Tuesday, August 10, 2010

The Nice Voice

Since about the time I hit puberty, many years ago, I have had the misfortune of being severely challenged in the face-to-face interpersonal communication department. To put it quite simply, I am awkward. Speech, body language, the whole shebang; I just don't navigate casual social encounters with other humans very well. Naturally, the fact that I'm aware of my awkwardness manifests itself just as awkwardly, and the result leaves me looking introverted and antisocial to any stranger or distant acquaintance I may come in contact with (of course, good friends can just read my mind, and my parents just smile and nod and frantically hope that some day somebody will want to marry me.) This is bad, considering I have a job where I'm supposed to be able to talk to people and fix their problems. Recently, my boss hauled me in to her office to discuss complaints she's gotten that I have been brushing people off when they ask me questions. We talked about it and finally deduced that I'm not refusing to help, I just don't say anything before going to fix a problem. I also don't make eye contact, and I answer questions in a manner that tends to suggest that I hate everyone. Since I don't want to lose my job, I figured I ought to at least make some effort to come off friendlier, so people don't think I want to kill them, even when I do. It was then that I discovered "the nice voice."

Apparently I have two voices: the first being my normal voice which is deep and calm, and serves its purpose when it isn't stuttering like a motorboat engine. The second is high, cheerful, and inexplicably has a Southern accent. I have no idea why it is like this, but I also cannot do anything about it. As much as I may try, my friendly "customer service" voice continues to address everyone as 'darlin' and slip 'y'all' into the conversation at frequent intervals.

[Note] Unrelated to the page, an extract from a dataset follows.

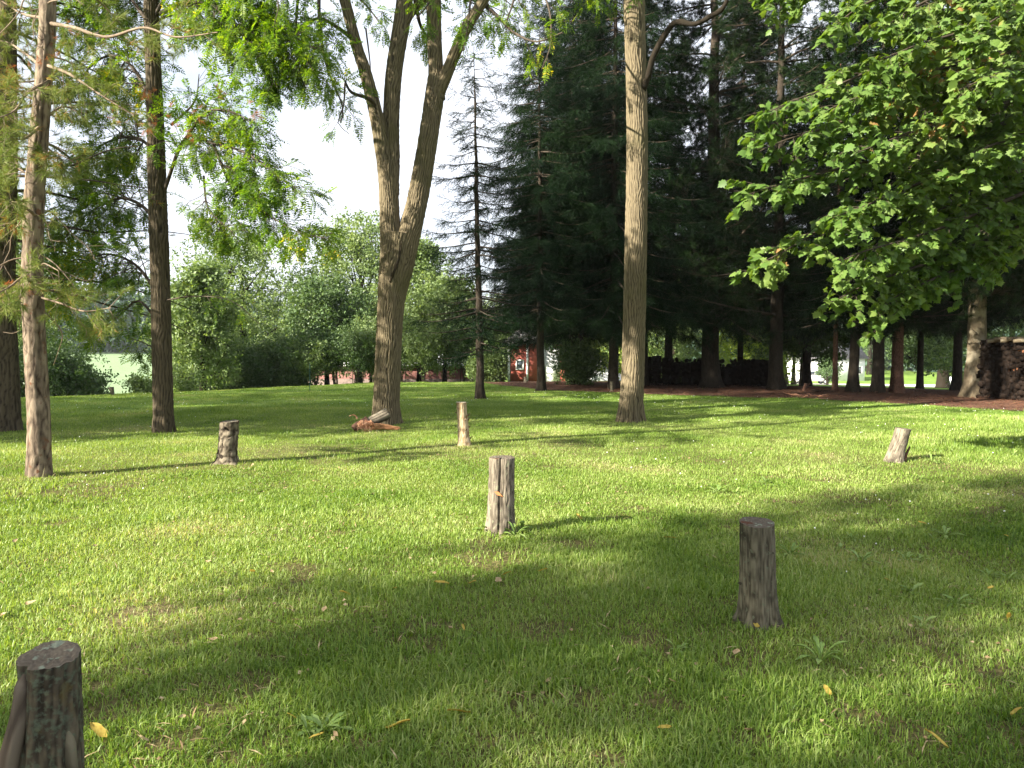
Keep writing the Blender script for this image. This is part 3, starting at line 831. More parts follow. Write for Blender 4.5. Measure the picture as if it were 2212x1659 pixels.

Usually I have some far-fetched answer that I can use to explain this sort of thing, but this time I can honestly say that I got nothing. All I know is that now, whenever I have a friendly conversation with somebody I am not very well acquainted with, I wind up very very confused.
I guess the "friendly" setting on my vocal chords somehow got stuck on "Southern Telemarketer." Typical. You don't use a feature for a while and then when you try to, the programming goes all wonky on you.
Well... I suppose I'd better start looking for the owners manual, or I'll get fired for not taking my job seriously...

Stupid mysterious vocal phenomenon...


Meg said...

The answer is obvious.

You don't have the "customer service" part of your brain. There's just an empty spot there.

A southern telemarketer from a parallel dimension where people are just floating spirits got stuck in this dimension.

She has taken up residence in the customer service center of your brain. So every time you now try to access that part of your brain, you're accessing her persona. And that's why you sound that way.

misssrobin said...

This seems important now, but in the future it will be okay.

There will come a time when snarky and direct will serve you well. And, yes, there are men who will fall in love with you for it.

I say, turn on the fake nice for a job if you want to. But never for anything else -- especially a man.

The Erin said...

Thanks for the insight, Meg :)
And especially thanks for the encouragement, Robin. I hate playing fake, and I never want to have to again if I don't need to.